Today is the feast of St. Lawrence. Keep a watchful eye over the next few nights for his tears!
Yes, the “Tears of St. Lawrence” is an old name for the Perseid meteor shower. The Perseid shower peaks on the morning of August 12 (more or less). It is named for the constellation of Perseus, the region of the sky where the meteors appear to originate. For a long time—dating back to Aristotle at least—astronomers did not consider meteors to be an astronomical phenomenon. They were thought to be a wholly atmospheric phenomenon, like clouds or rainbows or lightning. Think of the name meteor. Who does the weather forecast on your local TV news? The meteorologist—a scientist who studies the atmosphere.

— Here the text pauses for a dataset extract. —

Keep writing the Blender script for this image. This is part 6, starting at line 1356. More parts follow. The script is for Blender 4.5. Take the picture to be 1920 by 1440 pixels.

But on the night of November 12-13 in 1833 there was a meteor storm. Meteors flashed across the sky at a rate of over 1000 per minute. That is tens of meteors each second. Multiple meteors would be visible in the sky at any given moment. This event captured the interest of a lot of people, including astronomers. This interest in meteors led several people to independently figure out that there was a recurring meteor shower in August—including the Americans Edward Claudius Herrick and John Locke (of New Haven, Connecticut, and Cincinnati, Ohio, respectively); and Adolphe Quetelet, founder and director of the Brussels Observatory in Belgium.
But in some sense neither Herrick, nor Locke, nor Quetelet was the first to figure out that there was a recurring meteor shower in August. In Herrick’s research he discovered that in certain Catholic areas people had long recognized the recurring meteor shower, and associated it with the feast of St. Lawrence, the 3rd-century martyr who was executed by being roasted alive over a fire (and who reportedly had the lip to tell his executioners, while he was being cooked, to roll him over lest they cook him unevenly!). Herrick wrote in an 1839 paper on meteors:
The annual occurrence of a meteoric display about the 10th of August appears to have been recognized for a very great length of time… a superstition has ‘for ages’ existed among the Catholics of some parts of England and Germany that the burning tears of St. Lawrence are seen in the sky on the night of the 10th of August; this day being the anniversary of his martyrdom.
He cited a newspaper in Belgium that reported:
It is not a little singular that the peasants of Franconia and Saxony have believed for ages past, that St. Lawrence weeps tears of fire, which fall from the sky every year on his fête, (the 10th of August). This ancient popular German tradition or superstition has been found, within these few years, to be a fact which engages the attention of astronomers. The inhabitants of Brussels can bear witness that on the night of the 10th, this year, St. Lawrence shed abundance of tears.
Thus average folk, at some unknown time in the past, were the first people to discover that meteors were not just an atmospheric phenomenon like a cloud or rainbow of lightning, but rather that meteors could be a regularly occurring thing. These people knew of the annual feast of St. Lawrence—which has been on the liturgical calendar for quite a long time. They observed the meteors to fall every August. They put the two together. At its heart, science is about observing the natural world and understanding it. These average folk observed the natural world, and they did not have preconceived notions about what category of phenomenon the meteors were, and so they achieved a better understanding of this particular part of it ahead of the astronomers.
We can actually narrow down the time of discovery somewhat. While the quotation above says that the Catholic peasants had known of the Tears of St. Lawrence “for ages”, in fact they could only have known for at most a few centuries. When Pope Gregory introduced his reformed calendar in 1582, the calendar shifted by a week and a half. Therefore, prior to 1582 the Perseids were not starting to fall around August 10 (they would have been falling in July). Thus our peasants discovered this some time after 1582, but enough before 1839 for the discovery to be viewed then as having be made “ages” ago.
Today we understand the August meteors to be particles of debris that are strewn along the orbit of a comet—particles that enter the Earth’s atmosphere and are heated to glowing, by reason of their rapid motion through the air and the resulting air friction. Earth, circling the sun annually, passes through the cometary debris stream every August, and thus the meteor shower. The Perseid meteors are indeed an atmospheric phenomenon, and they are indeed fiery falling things. It is just that they have an astronomical origin.
Look for the Tears of St. Lawrence the next couple of nights. The best time is when the constellation Perseus is up over the horizon—well after midnight is best, or even before dawn, while it is still dark. (Apparently those Catholic peasants could be a late-night-August kind of people.)